Last week I posted the latest in my ongoing-and-unlikely-to-end-any-time-soon series of posts about the (in my opinion) strategic disaster that is the Conservatives’ commitment to abolish National Insurance. This included a response to John Rentoul’s complaint that Labour’s attack on the policy as a £46 billion unfunded spending commitment is “low politics” and “cynical and wrong”. John has now responded, and you can read his response here. I am not convinced, but it is better to be disagreed with than ignored. As I say, I expect this to be a topic this Substack returns to, because I expect the attack to run and run.
The first news event of any kind that I can remember is the raising of the Mary Rose in 1982. Earlier this week we went to the Mary Rose Museum in Portsmouth, where the remains of the ship are on display along with many of the thousands of artefacts recovered from the wreck, and I can’t recommend it highly enough: it is one of the best museums I’ve ever visited.
This is a bad press release on a number of levels but I think my favourite bit is “poor mismanagement”. Also, the subject line is “Conservative Party Press Notice: Brown Sold the Gold”, which is just funny.
Except here.
Factcheck: Gordon Brown did not leave a note confirming “there is no money”, and nobody thinks he did. Liam Byrne’s note has been correctly attributed to Liam Byrne for the last decade and a half of Conservative campaigning, and it’s a bit odd that they think they can get away with pretending someone else wrote it.
Until I got a summer job in a car seat headrest factory it had never really occurred to me that there are car seat headrest factories. It was not a particularly exciting job: my task was to thread a metal loop into a fabric seat cover and then put it on a shelf, and after I had been doing this for two minutes I was exactly as good at it, and exactly as bad at it, as anyone who had ever done it. I was, however, paid the minimum wage, thanks to Gordon Brown.
My other student job musical memory is from when I worked in a jobcentre where they played an 80s compilation tape on a loop, which meant that every hour or so the unemployed people of Leeds queued to sign on to the accompaniment of Ghost Town by The Specials. This story is so on the nose that it ought to be a lie, but it isn’t.
I am fairly sure that all of them lived through the 2005 election, but I’m less sure than I’d like to be.
“As someone whose first political memories are of the miners’ strike..”

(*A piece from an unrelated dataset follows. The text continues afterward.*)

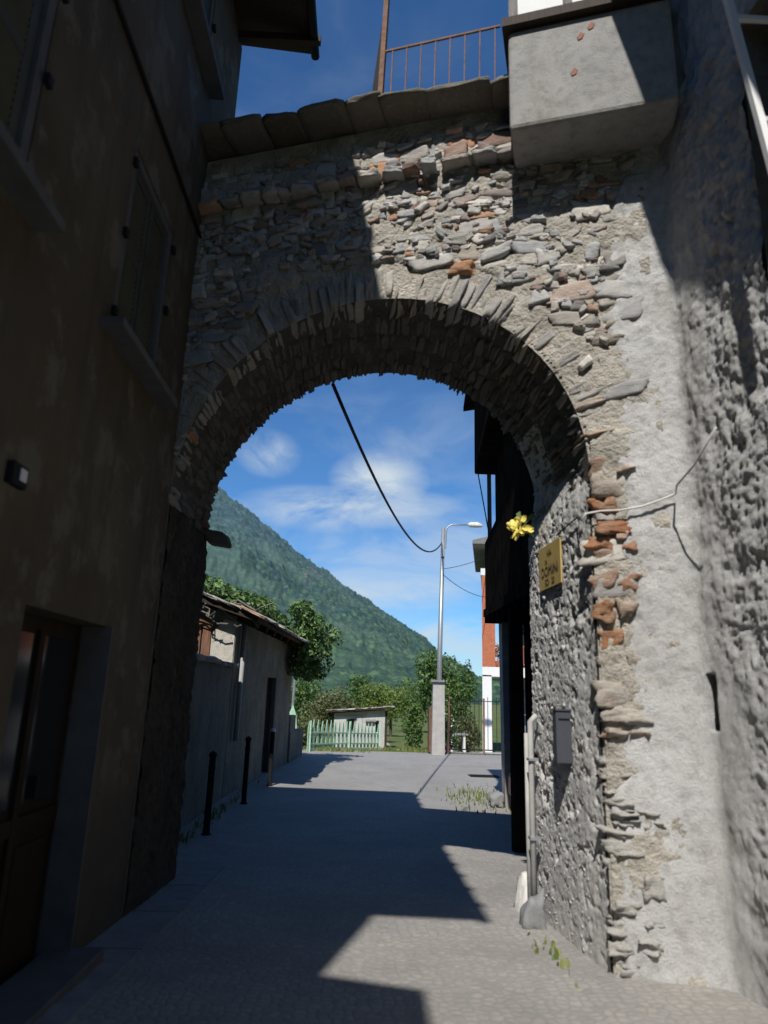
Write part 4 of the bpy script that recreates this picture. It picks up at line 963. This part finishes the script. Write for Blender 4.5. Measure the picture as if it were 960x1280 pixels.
MB().tube([(BX + .82, BY + .4, 3.065), (BX + .82, BY + .4, 3.35)], [.13, .18], 12).build('pot', plain('terracotta', (.45, .2, .1), .9, bmp=0), cp)
leaves('foliage', clumps_for((BX + .82, BY + .4, 3.85), (.35, .3, .5), 6, 4, .5), 160, .07, M_leaf_dark, cp, 4)
paved = strip('yard', 3.0, 12, 25.9, 32, .01, plain('yard_paving', (.40, .39, .37), .9, bmp=.2), step=.5); tag(paved, kind='structure')
bn = thing('garden_bench', 'small pale garden table behind the iron gate', 'table', (3.7, 28.5, -.4))
MB().box((3.72, 28.5, .28), (.75, .45, .06)).build('top', M_grey_stone, bn)
for sx_ in (-.25, .25): MB().box((3.72 + sx_, 28.5, -.06), (.1, .35, .62)).build('leg', M_whitewash, bn)

# pale shed and green fence
sh = thing('garden_shed', 'small pale rendered shed with a sagging dark roof behind the fence', 'shed', (0, 34, -.7))
SX0, SX1, SY = -1.36, 1.02, 34.
m = MB(); m.prism([(SX0, SY, -.9), (SX1, SY, -.9), (SX1, SY, 1.02), (SX0, SY, .80)], (0, 2.6, 0)); m.build('wall', M_shed, sh)
m = MB(); m.prism([(SX0 - .35, SY - .3, .84), (SX1 + .3, SY - .3, 1.08), (SX1 + .3, SY - .3, 1.16), (SX0 - .35, SY - .3, .90)], (0, 3.2, 0)); m.build('roof', M_wood_dark, sh)
C = []; A = []
for i in range(12):
    t = i / 11; C.append((SX0 - .25 + t * 2.9, SY + rr.uniform(-.2, .4), .93 + .24 * t)); A.append([(.16, 0, .013), (0, .3, 0), (0, 0, .02)])
stones('slabs', C, A, M_rubble, sh, k=8, seed=31)
m = MB(); m.box((SX0 + .78, SY - .004, .33), (.34, .02, .46)); wnd = m.build('window', M_black, sh)
fm = MB(); fm.box((SX0 + .59, SY - .02, .33), (.05, .03, .5)); fm.box((SX0 + .97, SY - .02, .33), (.05, .03, .5)); fm.box((SX0 + .78, SY - .02, .07), (.33, .03, .04)); fm.build('frame', M_wood_grey, wnd)
m = MB(); m.box((SX0 + 2.02, SY - .004, .28), (.16, .02, .5)); m.build('window', M_black, sh)
m = MB(); m.box((SX0 + .75, SY - .012, .05), (1.2, .02, 1.55)); m.build('door_panel', M_shed, sh) if False else None
m = MB(); m.box((SX0 + 1.32, SY - .01, .1), (.02, .015, 1.3)); m.box((SX0 + .72, SY - .01, .72), (1.2, .015, .02)); m.build('door_seam', M_grey_stone, sh)
m = MB(); m.box((SX0 + 1.72, SY - .08, .52), (.5, .2, .04), rx=.4); m.build('ledge', M_grey_stone, sh)
m = MB(); m.box((SX1 + .06, SY + .2, .03), (.1, .4, 1.9)); m.build('side_boards', M_wood_dark, sh)
gf = thing('picket_fence', 'pale green fence of pointed pickets in front of the shed', 'fence', (-.5, 27, -.3))
F0, F1 = Vector((-1.82, 24.6, 0)), Vector((.62, 29.6, 0)); nP = 19
for i in range(nP):
    t = i / (nP - 1); p = F0.lerp(F1, t); z0 = gz(p.y) + .02; h = .98 + rr.uniform(-.04, .05); dd = (F1 - F0).normalized(); w_ = .065
    a_, b_ = p - dd * w_, p + dd * w_
    MB().prism([(a_.x, a_.y, z0), (b_.x, b_.y, z0), (b_.x - dd.x * .0, b_.y, z0 + h * .72), (p.x, p.y, z0 + h), (a_.x, a_.y, z0 + h * .72)], (.02, -.01, 0)).build('picket', M_green, gf)
for zz in (.25, .62): MB().bar((F0.x + .03, F0.y, gz(F0.y) + zz), (F1.x + .03, F1.y, gz(F1.y) + zz), .03, .05).build('rail', M_green, gf)
for t in (0, .52, 1.): p = F0.lerp(F1, t); MB().box((p.x + .06, p.y, gz(p.y) + .5), (.05, .05, 1.0)).build('post', M_green, gf)
up = thing('boundary_pole', 'thin grey pole with a green foot at the end of the low wall', 'pole', (-2.35, 24.5, -.25))
MB().tube([(-2.42, 24.5, -.2), (-2.38, 24.5, 2.3)], .045, 8).build('pole', M_steel, up)
MB().prism([(-2.6, 24.42, .4), (-2.2, 24.42, .4), (-2.25, 24.42, .9), (-2.38, 24.42, 1.25), (-2.5, 24.42, .95)], (0, .03, 0)).build('foot_plate', M_green, up)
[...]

Even older readers think: which one?
If you feel old in our office, think how old I feel! Brown got the market price for the gold. As Thatcher said, you can't buck the market. If the price rise had been predictable, hedge funds etc would have bought it and the price would already have risen. Politically it was silly - because there was a 50:50 chance the price would rise, so selling gives your opponent a 50:50 chance of an easy hit.